10. Il résulte de tout ce qui précède, et sans qu'il soit besoin de se prononcer sur les autres moyens de la requête, que M. A... est fondé à soutenir que c'est à tort que, par le jugement attaqué, le magistrat désigné par le tribunal administratif de Marseille a rejeté ses conclusions tendant à l'annulation de l'arrêté du préfet des Bouches-du-Rhône du 5 août 2022.
Sur les conclusions à fin d'injonction :
11. Aux termes de l'article L. 614-16 du code de l'entrée et du séjour des étrangers et du droit d'asile : " Si la décision portant obligation de quitter le territoire français est annulée, (...) l'étranger est muni d'une autorisation provisoire de séjour jusqu'à ce que l'autorité administrative ait à nouveau statué sur son cas ". Le présent arrêt annulant l'obligation faite à M. A... de quitter le territoire et des décisions accessoires implique nécessairement, en application de l'article L. 614-16 du code de l'entrée et du séjour des étrangers et du droit d'asile, que le préfet des Bouches-du-Rhône réexamine la situation administrative de l'intéressé et lui délivre sans délai une autorisation provisoire de séjour pendant la durée de ce réexamen.
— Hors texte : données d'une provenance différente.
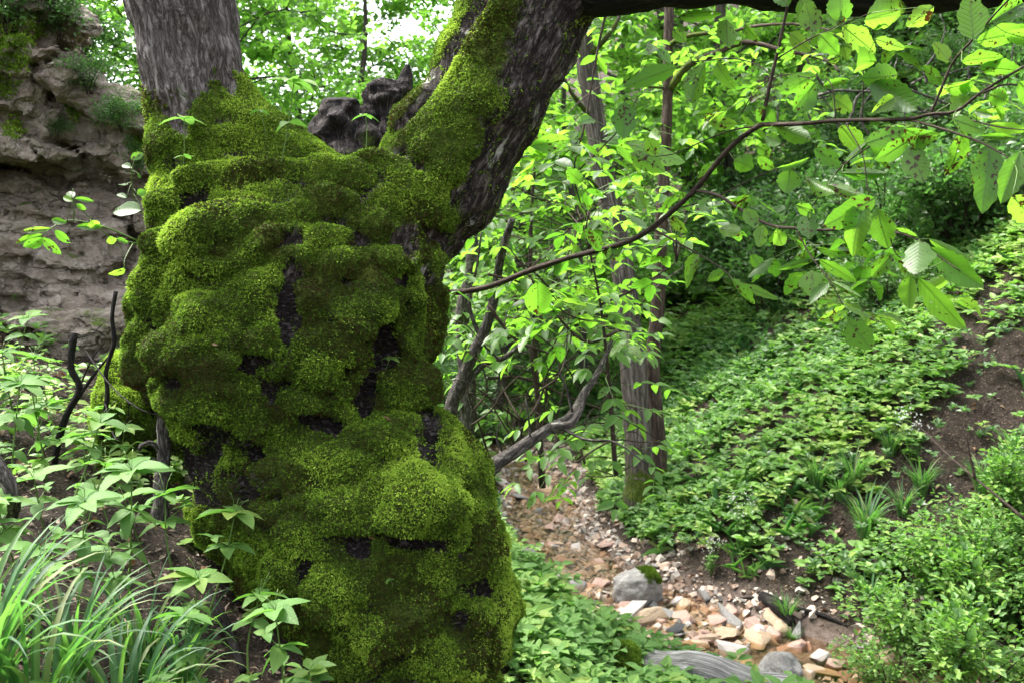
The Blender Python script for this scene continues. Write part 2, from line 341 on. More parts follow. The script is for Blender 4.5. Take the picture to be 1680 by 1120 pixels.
# ------------------------------------------------------------------ terrain
_YC = [-10, 0, 4, 4.5, 5, 5.57, 6, 6.6, 7.6, 9, 10, 11, 14, 20, 40, 80, 300]
_XC = [9, 7, 3.6, 2.9, 2.2, 1.57, 1.14, .75, .33, .28, .28, .2, -.4, -2.5, -9, -20, -60]
ZC = -.80
def xcr(y):
    return (np.interp(y - .25, _YC, _XC) + np.interp(y, _YC, _XC) + np.interp(y + .25, _YC, _XC)) / 3
def creek_uw(x, y):
    k = (xcr(y + .3) - xcr(y - .3)) / .6
    u = (x - xcr(y)) / np.sqrt(1 + k * k)
    w = np.interp(y, [4, 5.5, 6.5, 7.5, 9, 12], [.5, .5, .44, .31, .27, .28])
    return u, w + .06 * np.sin(y * 5.1)
def H(x, y, fine=True):
    x = np.asarray(x, float); y = np.asarray(y, float)
    u, w = creek_uw(x, y)
    au = np.abs(u)
    right = np.interp(au - w, [0, .12, .45, 1.1, 3.6, 7.6, 20, 80, 200], [0, .14, .33, .72, 2.45, 5.9, 17, 50, 70])
    xt = np.interp(y, [-5, 3, 5, 7, 9, 14, 30, 80], [.2, 0, 0, -.25, -.6, -2.2, -12, -30])
    A = np.interp(x - xt, [-200, -60, -30, -8, -4.5, -2.8, -1.7, -1.0, -.5, 0, .5, 1, 3], [45, 30, 19, 4.4, 1.95, 1.2, .82, .55, .22, -.2, -.45, -.55, -.6])
    A = np.where(y < 2.5, A, A)
    left = (A - ZC) * sst(0, .4, au - w)
    z = ZC + np.where(u > 0, right, left)
    if fine:
        q = np.stack([x, y, x * 0], -1)
        amp = sst(0, .5, au - w)
        z = z + amp * (.10 * fbm(q, .9, 3, 3) + .045 * fbm(q, 5, 9, 2) + .016 * fbm(q, 15, 19, 2)) + (1 - amp) * (.05 * fbm(q, 4, 5, 3) + .02)
        z = z + sst(8, 30, np.hypot(x, y)) * 1.2 * fbm(q, .16, 31, 3)
    return z
def G(px, py, above=0., dmin=.9, dmax=60):
    d = np.concatenate([np.arange(dmin, 14, .02), np.arange(14, dmax, .15)])
    q = CAM + d[:, None] * (FW + (px - 840) / FPX * RT - (py - 560) / FPX * UP)
    hit = q[:, 2] < H(q[:, 0], q[:, 1]) + above
    i = int(np.argmax(hit)) if hit.any() else len(d) - 1
    r = q[i].copy(); return r
def onG_(x, y): return np.array([x, y, float(H(np.array([x]), np.array([y]))[0])])
def onG(x, y): return np.array([x, y, float(H(np.array([x]), np.array([y]))[0])])
def axis_pts(lo, a, b, hi, st, gr=1.12):
    mid = list(np.arange(a, b, st)); r = []; s = st; v = mid[-1]
    while v < hi: s *= gr; v += s; r.append(v)
    l = []; s = st; v = a
    while v > lo: s *= gr; v -= s; l.append(v)
    return np.array(l[::-1] + mid + r)
xs = axis_pts(-220, -4.2, 6.5, 260, .055); ys = axis_pts(-40, .6, 13, 320, .055)
X, Y = np.meshgrid(xs, ys, indexing='ij')
Z = H(X, Y); U, W = creek_uw(X, Y)
bed = (1 - sst(-.02, .22, np.abs(U) - W)) * sst(-1, 1, 40 - Y)
nx, ny = X.shape; i = np.arange(nx - 1)[:, None] * ny; j = np.arange(ny - 1)[None]
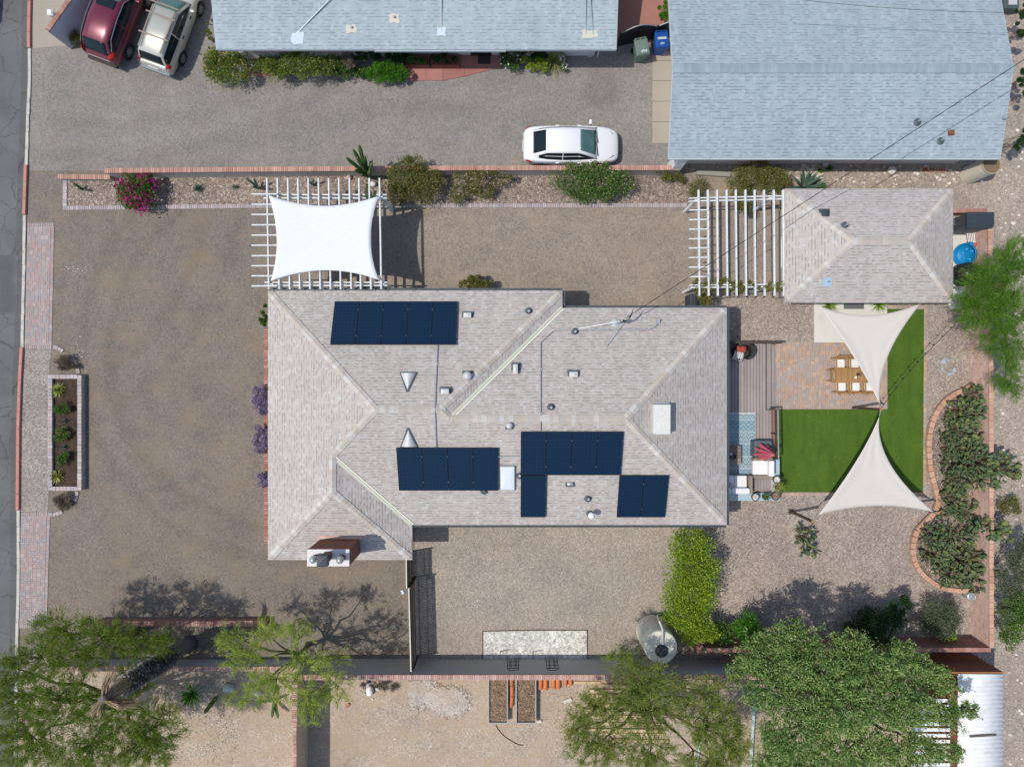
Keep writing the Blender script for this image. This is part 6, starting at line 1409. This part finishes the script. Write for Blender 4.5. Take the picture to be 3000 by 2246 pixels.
def limbs(t, base, fork_z, ells, twigs, r0, mat, per=5, lean=None, trunk_name='trunk'):
    """tapered trunk, one limb to every crown lobe, and branches from the limbs towards the sprays"""
    base = Vector(base); cx = Vector(tuple(sum(e[0] for e in ells)/len(ells))); fork = base + Vector(((cx.x-base.x)*.25, (cx.y-base.y)*.25, fork_z)); mb = MB()
    mid = base.lerp(fork, .5) + Vector((random.uniform(-.1,.1), random.uniform(-.1,.1), 0)); mb.tube([base-Vector((0,0,.1)), base+Vector((0,0,.1)), mid, fork], [r0*1.5, r0*1.15, r0*.95, r0*.8], 10); mb.build(trunk_name, mat, t)
    mb = MB(); nodes = []
    for c, r in ells:
        c = Vector(tuple(c)); c.z -= r[2]*.35; pts = []
        for i in range(6):
            f = i/5; p = fork.lerp(c, f) + Vector((random.uniform(-.16,.16), random.uniform(-.16,.16), random.uniform(-.05,.12) + .25*math.sin(PI*f)))*(0 < i < 5); pts.append(p); nodes += [p] if i > 1 else []
        mb.tube(pts, [r0*(.55-.085*i) for i in range(6)], 7, False)
    for q in twigs:
        q = Vector(tuple(q)); b = min(nodes, key=lambda n_: (n_-q).length); m_ = b.lerp(q, .5) + Vector((random.uniform(-.12,.12), random.uniform(-.12,.12), random.uniform(-.05,.15)))
        mb.tube([b, m_, q], [r0*.16, r0*.10, r0*.04], 5, False)
    mb.build('branches', mat, t)
def verde(label, ells, base, n_spray, per, pal, r0, slen=.5, L=.19, W=.017, fork=1.3, droop=.12, mat='greenbark', name='feathery_tree', twn=90, spread=.45):
    ells = [ell(*e) for e in ells]; b = P(*base); t = thing(name, label, 'tree', b)
    o, d, l = feather(t, ells, n_spray, per, slen, L, W, pal, droop, spread=spread); limbs(t, b, fork, ells, [o[i] + d[i]*l[i]*.5 for i in range(0, len(o), max(1, len(o)//twn))], r0, M[mat]); return t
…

Dans les circonstances de l'espèce, il y a lieu d'enjoindre au préfet des Bouches-du-Rhône de procéder à ce réexamen dans un délai de deux mois à compter de la notification de la présente décision et lui délivrer dans l'attente une autorisation provisoire de séjour dans un délai de 15 jours sans qu'il y ait lieu d'assortir ces injonctions d'une astreinte.
Sur les frais liés au litige :
12. M. A... a obtenu le bénéfice de l'aide juridictionnelle totale. Par suite, son avocate peut se prévaloir des dispositions de l'article 37 de la loi du 10 juillet 1991. Il y a lieu, dans les circonstances de l'espèce, de mettre à la charge de l'Etat le versement de la somme de 1 500 euros à Me Rudloff dans les conditions fixées à l'article 37 de la loi du 10 juillet 1991.
D É C I D E :
Article 1er : Le jugement n° 2209006 du 28 novembre 2022 du magistrat désigné par le président du tribunal administratif de Marseille est annulé.
Article 2 : L'arrêté du préfet des Bouches-du-Rhône du 5 août 2022 portant obligation de quitter le territoire français sans délai et interdiction de retour sur le territoire français d'une durée de deux ans est annulé.
Article 3 : Il est enjoint au préfet des Bouches-du-Rhône de réexaminer la situation de M. A... dans un délai de deux mois suivant la notification du présent arrêt et, dans cette attente, de lui délivrer, sans délai, une autorisation provisoire de séjour dans un délai de 15 jours suivant la notification du présent arrêt.
Article 4 : L'État versera à Me Rudloff, avocate du requérant, la somme de 1 500 euros en application des articles L. 761-1 du code de justice administrative et 37 de la loi du 10 juillet 1991, sous réserve qu'elle renonce à la part contributive de l'Etat au titre de l'aide juridictionnelle.
Article 5 : Le présent arrêt sera notifié à M. C... A..., à Me Rudloff et au ministre de l'intérieur et des outre-mer.
Copie en sera adressée au préfet des Bouches-du-Rhône.
Délibéré après l'audience du 23 novembre 2023, à laquelle siégeaient :
- Mme Cécile Fedi, présidente de chambre,
- Mme Lison Rigaud, présidente-assesseure,
- M. Jérôme Mahmouti, premier conseiller.
Rendu public par mise à disposition au greffe le 11 décembre 2023.